En Carabobo con Pichincha ni rastros de la escalera del Caravana. Al pasar frente al viejo "suicidadero", el Palacio Nacional, hoy convertido en El Hueco, miré hacia arriba para evitar que me cayera encima un suicida extemporáneo.

Entré a la iglesia de la Veracruz, no para "pedirle mercedes" al dueño del parche, sino para darme un baño teológico-espiritual.

A un lado de la iglesia, una gordita sonriente que competía en sexapil con la "Mujer", de Botero, ponía sus encantos al servicio de algún aspirante a despachar urgencias eróticas en el resisterio del mediodía.

Después de las esculturas viene una zona tórrida de Carabobo que más vale recorrer raudos, con ojos abiertos y oídos despiertos.
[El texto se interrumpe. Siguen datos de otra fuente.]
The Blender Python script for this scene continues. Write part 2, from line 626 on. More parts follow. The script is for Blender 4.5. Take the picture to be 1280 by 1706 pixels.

Algún malevo se puede enamorar perdidamente de tu celular. O de tu "flaca bolsa de irónica aritmética".

La "carabobeada" tocaba a su fin. Llegué intacto al Museo en la Calle donde me dí un banquete con los retratos que le tomó Daniel Mordzinski a una treintena de mimados por las musas.

Descubrí que con mi cámara de dos pesos, este pésimo fotógrafo que soy yo le ha tomado vistas a algunos de sus personajes: García Márquez, la poeta Lucía Estrada, en Otraparte, en Envigado, y los cronistas mayores Juan José Hoyos y Alberto Salcedo.

En ese museo callejero, un señor con dedo índice de fotógrafo famoso (Mordzinski, supongo) arreglaba el mundo con uno de sus retratados, Juan Diego Mejía, el apóstol de la lectura que invita a conjugar el verbo "carabobear".

Para calibrar cómo andaba de amabilidad el mandamás de la fiesta, le pregunté dónde quedan las librerías de viejo. Mejía interrumpió la charla con sus parceros y me enrutó, con pelos y señales. Le agradecí y en segundos entraba en la tierra prometida, el Jardín Botánico, el walhala de los libros.